At a Monday press conference, starting final prep work Florida International – against whom IU is favored by 21 ½ points – he discussed the Panthers.

“The game is finally here,” he said, “and we’ll have to play well. And I want to see us play fast and physical and work out some of the mistakes we made in the first two scrimmages. But we do want to attack, be that kind of team and play well.”

Cignetti follows Tom Allen, whose teams had their moments, but could not sustain success. Indiana has embraced new coaches’ arrival with optimism, but wound up being disappointed in the long run most of the time.

Dating to 1887, when IU first played football, the program has lost 203 games more than it has won. Over the decades, the Hoosiers have won the Big Ten title just twice, in 1945 and 1967. Bowl games have also been at a premium.

Cignetti is the latest regime counted on to lift the Hoosiers from the doldrums and he has won wherever he has coached. The administration and fan base hope he can count on the Ellisons and others on the new-look roster to win early and carry the team to bowl games regularly.

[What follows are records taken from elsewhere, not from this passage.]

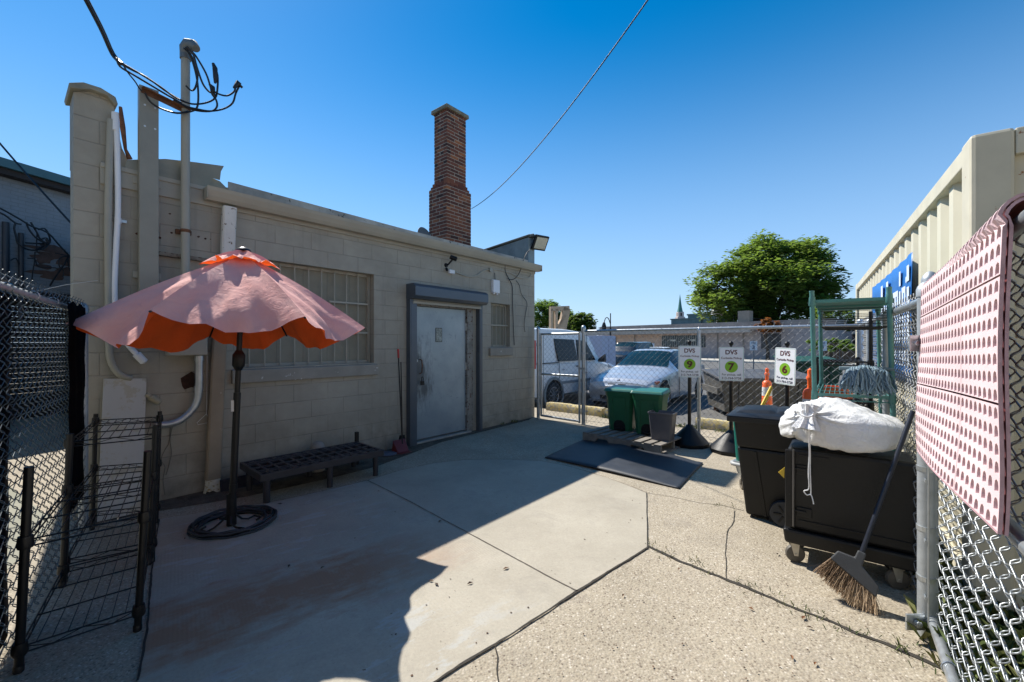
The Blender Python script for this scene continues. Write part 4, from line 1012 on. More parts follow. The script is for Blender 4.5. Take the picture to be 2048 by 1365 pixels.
# wire hanger shape on the wall
mb = MB(B); mb.tube([Vector(wp(u,v,.02)) for u, v in ((414,712),(414,760),(413,828),(394,846),(396,850),(420,845),(413,828))], .003, 5)
o = mb.build("wire_hanger", M_white, M=B@T(S(414,760)[0],0,1)); tag(o, "thin white wire hanging down with a hanger-like hook beside the downspout", "wire")
mb = MB(B); mb.tube(smooth([Vector(wp(u,v,.008)) for u, v in ((341,850),(338,885),(330,900),(322,920),(330,935),(326,960),(330,990))]), .003, 4)
mb.tube(smooth([Vector(wp(u,v,.008)) for u, v in ((345,852),(340,880),(343,905),(338,930),(332,950))]), .003, 4)
o = mb.build("loose_wire", mat("wire_taupe",(.12,.11,.09),.6), M=B@T(S(340,900)[0],0,.5)); tag(o, "loose wall-coloured wires trailing below the bent steel conduit", "wire")
# rusty scars & anchors on the wall near the mast: part of the wall's wear
mb = MB(B); rr = random.Random(8)
for (u, v, r_) in ((340,428,.010),(343,466,.012),(358,468,.010),(397,474,.013),(411,478,.012),(421,479,.006),(251,441,.006),(274,468,.014),(318,476,.018)):
    c_ = BI @ Pw(u,v,0); mb.prism([(c_.x+r_*math.cos(k)*rr.uniform(.7,1.3), c_.z+r_*.7*math.sin(k)*rr.uniform(.7,1.3)) for k in [j*.785 for j in range(8)]], -.003, .0)
mb.build("anchor_scar", mat("scar",(.07,.03,.02),.9,var=.5,scale=30), bld)
# camera, junction box, coax
cm_ = wthing("security_camera", (903,525), "small black security camera on the wall above the steel door", "camera")
mb = MB(B); c_ = Vector(wp(905,517,.12)); mb.tube([c_+Vector((-.03,.02,.02)),c_+Vector((.035,-.05,-.015))], [.034,.036], 16); mb.tube([c_+Vector((.035,-.05,-.015)),c_+Vector((.04,-.056,-.018))],.028,16); mb.build("body", M_blackp, cm_, smooth=40)
mb = MB(B); mb.tube([c_+Vector((0,0,-.02)), c_+Vector((-.03,.06,-.09)), c_+Vector((-.03,.115,-.10))], .014, 10); mb.lathe([(0,0),(.035,0),(.03,.02),(0,.022)],14,B@T(c_.x-.03,-.001,c_.z-.10,0,R(90))); mb.build("bracket", M_black, cm_, smooth=40)
jb = wthing("junction_box", (905,545), "small white junction box with grey cable right of the camera", "electrical box")
c_ = Vector(wp(903,544,.03)); mb = MB(B); mb.box(c_.x-.055,c_.x+.055,-.05,-.0,c_.z-.03,c_.z+.03); mb.build("box", M_white, jb, bevel=.005)
mb = MB(B); mb.tube(smooth([Vector(wp(u,v,.015)) for u, v in ((912,545),(935,553),(952,552),(965,543),(980,539),(1000,541),(1020,546),(1040,556),(1058,556),(1062,545))]), .008, 6); mb.build("cable", mat("grey_cable",(.4,.39,.34),.6), jb, smooth=50)
mb = MB(B); c2 = Vector(wp(894,541,.03)); mb.tube([c2, c2+Vector((-.03,-.02,.02))], .02, 10); mb.build("cable_gland", M_black, jb, smooth=40)
j2 = wthing("white_box", (992,572), "white wall-mounted box above the small barred window", "electrical box")
c_ = Vector(wp(991,573,.03)); mb = MB(B); mb.box(c_.x-.085,c_.x+.085,-.06,-.0,c_.z-.12,c_.z+.11); mb.box(c_.x-.07,c_.x-.03,-.05,-.02,c_.z-.145,c_.z-.121); mb.box(c_.x+.02,c_.x+.05,-.05,-.02,c_.z-.15,c_.z-.121); mb.build("box", M_white, j2, bevel=.006)
mb = MB(B); mb.tube([(c_.x,-.02,c_.z+.11),(c_.x-.01,-.02,c_.z+.24)], .006, 6); mb.build("cable", M_black, j2)
c_ = Vector(wp(981,540,.02)); mb = MB(B); mb.lathe([(0,0),(.04,0),(.04,.04),(0,.042)], 14, B@T(c_.x,-.001,c_.z,0,R(90))); o = mb.build("round_box", M_post, M=B@T(c_.x,0,c_.z)); tag(o, "small round painted box where the cables meet under the gutter", "electrical box")
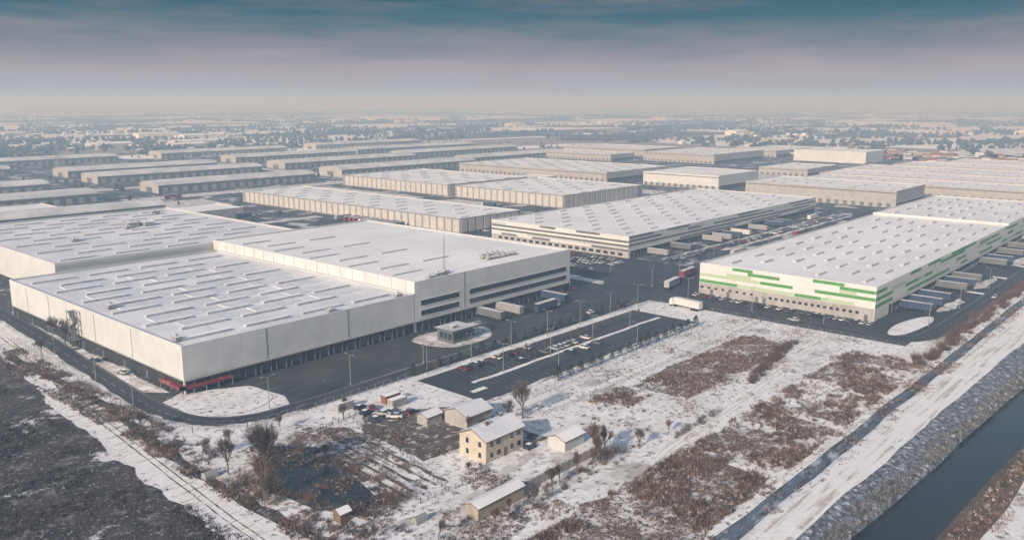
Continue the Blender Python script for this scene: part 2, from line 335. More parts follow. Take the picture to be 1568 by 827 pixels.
shell(T,203,297,228.97,374,19.3,m_white,m_roof,.8)
b=MB()
for y in range(234,370,8): wallp(b,'x',203,y,y+.5,14.2,19.1,m_pwhite,.3)
wallp(b,'x',203,229.2,373.8,14.2,14.8,m_grey,.2)
for (x0,x1) in ((206,226),(232,294)):
    for (z0,z1) in ((9.7,11.8),(5.8,7.9)):
        wallp(b,'y',228.97,x0,x1,z0,z1,m_glass,.07)
        for x in np.arange(x0,x1,2.0): wallp(b,'y',228.97,x,x+.1,z0,z1,m_dgrey,.13)
        wallp(b,'y',228.97,x0,x1,z1,z1+.14,m_pwhite,.2); wallp(b,'y',228.97,x0,x1,z0-.14,z0,m_pwhite,.2)
wallp(b,'y',228.97,229,229.2,4.6,19,m_dgrey,.1)
b.obj('windows',T); docks(T,'y',228.97,203.5,296.5,5.8)
b=MB()
for r in range(9):
    for c in range(2):
        x=207+c*23+(5 if r%2 else 0); y=246+r*13.5
        if c==0 or r%2: b.box(x,x+15,y,y+1.6,18.5,19.1,m_skyl,m_roof)
b.obj('skylights',T)
roofunits(T,[(216,231,4,2.5,1.8),(222,233,3,2,1.6),(212,230.5,2,2,1.4)]+[(256+i*3.2,241+j*3.4,2,2.2,.8+.4*random.random()) for i in range(6) for j in range(3) if random.random()<.75],18.5)
b=MB()
for (dx,dy) in ((0,.6),(.5,-.3),(-.5,-.3)): b.tube((225+dx,236+dy,18.5),(225+dx*.3,236+dy*.3,33),.07,.05,m_metal,4)
for k in range(12):
    z=19+k*1.15; f=1-.7*(k/12); q=[(225+dx*f,236+dy*f) for dx,dy in ((0,.6),(.5,-.3),(-.5,-.3))]
    for i in range(3): b.tube((*q[i],z),(*q[(i+1)%3],z+.9),.035,.035,m_metal,3)
b.tube((225,236,33),(225,236,35.5),.04,.02,m_metal,4); b.obj('antenna_mast',T)
T=empty('rear_section'); T.parent=A
shell(T,131,254,374.4,525,18.0,m_white,m_roofA,.8)
b=MB(); wallp(b,'x',131,374.8,524.6,0,4,m_dark,.06)
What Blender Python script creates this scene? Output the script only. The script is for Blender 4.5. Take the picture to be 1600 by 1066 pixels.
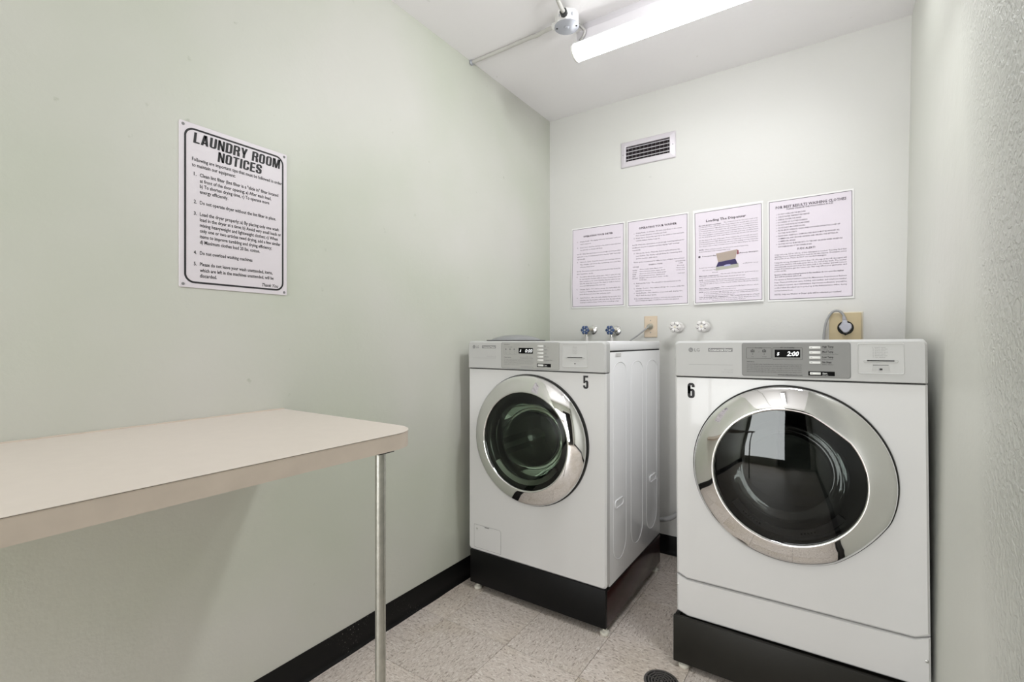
import bpy, bmesh, math, random
from math import sin, cos, pi, radians
from mathutils import Vector, Matrix
random.seed(7)
SC = bpy.context.scene
for o in list(bpy.data.objects): bpy.data.objects.remove(o)

# ------------------------------------------------------------------ camera, world, exposure
cam_d = bpy.data.cameras.new('camera'); cam = bpy.data.objects.new('camera', cam_d)
SC.collection.objects.link(cam); SC.camera = cam
cam_d.sensor_width = 36.0; cam_d.lens = 747 / 1600 * 36.0
cam_d.clip_start = 0.02
cam.location = (0, 0, 1.15); cam.rotation_euler = (radians(90), 0, radians(34.1))
W = bpy.data.worlds.new('world'); SC.world = W; W.use_nodes = True
W.node_tree.nodes['Background'].inputs[0].default_value = (0.85, 0.88, 0.9, 1)
W.node_tree.nodes['Background'].inputs[1].default_value = 0.3
SC.view_settings.view_transform = 'Standard'; SC.view_settings.look = 'None'
SC.view_settings.gamma = 1; SC.view_settings.use_curve_mapping = False
SC.view_settings.exposure = 0.17
LAMP_MAIN = 8.8      # fluorescent fixture over the machines
LAMP_REAR = 2.5      # fixture further back in the room
FILL = 56.0          # added large soft fill at the back of the room, no real source
WALL_FILL = 16.5           # second added fill, unseen under the ceiling, aimed at the left wall
def soft(name, sx, sy, e, loc, rot):
    fl = bpy.data.lights.new(name, 'AREA'); fl.shape = 'RECTANGLE'; fl.size = sx; fl.size_y = sy; fl.energy = e; fl.color = (0.965, 0.98, 1.0)
    o = bpy.data.objects.new(name, fl); SC.collection.objects.link(o); o.location = loc; o.rotation_euler = rot
soft('rear_fill', 0.95, 1.6, FILL, (-0.90, -2.22, 1.00), (radians(90), 0, 0))
soft('wall_fill', 0.55, 0.12, WALL_FILL, (-0.10, 1.50, 2.46), (0, radians(50), 0))

# ------------------------------------------------------------------ room numbers
XL, YB, ZC, YR = -1.485, 2.615, 2.525, -2.30
def xr(z): return 0.225 + 0.0165 * z          # the right wall leans slightly
YF = 1.742                                    # plane of the machines' fronts

# ------------------------------------------------------------------ materials
def nt(name):
    m = bpy.data.materials.new(name); m.use_nodes = True
    n = m.node_tree.nodes; l = m.node_tree.links
    return m, n, l, n['Principled BSDF']
def mat(name, col, rough=0.5, metal=0.0, spec=0.5, bump=0.0, bscale=200.0, var=0.0, vscale=4.0, coat=0.0):
    m, n, l, p = nt(name)
    p.inputs['Base Color'].default_value = (*col, 1); p.inputs['Roughness'].default_value = rough
    p.inputs['Metallic'].default_value = metal; p.inputs['Specular IOR Level'].default_value = spec
    p.inputs['Coat Weight'].default_value = coat
    tc = n.new('ShaderNodeTexCoord')
    if bump:
        t = n.new('ShaderNodeTexNoise'); t.inputs['Scale'].default_value = bscale; t.inputs['Detail'].default_value = 3
        b = n.new('ShaderNodeBump'); b.inputs['Strength'].default_value = bump; b.inputs['Distance'].default_value = 0.002
        l.new(tc.outputs['Object'], t.inputs['Vector']); l.new(t.outputs['Fac'], b.inputs['Height']); l.new(b.outputs['Normal'], p.inputs['Normal'])
    t = n.new('ShaderNodeTexNoise'); t.inputs['Scale'].default_value = vscale; t.inputs['Detail'].default_value = 4
    l.new(tc.outputs['Object'], t.inputs['Vector'])
    mx = n.new('ShaderNodeMix'); mx.data_type = 'RGBA'
    v = max(var, 0.01)
    mx.inputs[6].default_value = (*[max(0, c * (1 - v)) for c in col], 1)
    mx.inputs[7].default_value = (*[min(1, c * (1 + v)) for c in col], 1)
    l.new(t.outputs['Fac'], mx.inputs[0]); l.new(mx.outputs[2], p.inputs['Base Color'])
    return m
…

When things were at a peak of frenzy, Cignetti was trying to conjure up an entire team in weeks. Since then, he has worked the players, himself, and assistant coaches hard. He rises at 4 a.m. and is in the office by 5 a.m. Monday, he said the Hoosiers would not leave the field until 8:15 p.m.

“December was very much that way,” Cignetti said of the pace. “We have some rest banked right now, coaches and players.”

Ellison’s only connection to Indiana was knowing Xavier Johnson, the recent former Hoosier basketball guard and spoke to him about what school at IU was like.

“I kind of trusted his judgment,” Ellison said of what tipped his choice of IU for his final year of college football.

Players fresh to the program don’t know much about traditional rivals, though even well before the season Ellison was boning up on how he was supposed to feel about going against Purdue later in the Old Oaken Bucket game.

“I know everyone from Bloomington hates them,” Ellison said. “I guess I have to, too.”

It’s primarily all of those people want Ellison to beat Purdue, whether he loves the Boilermakers, hates them, or is indifferent.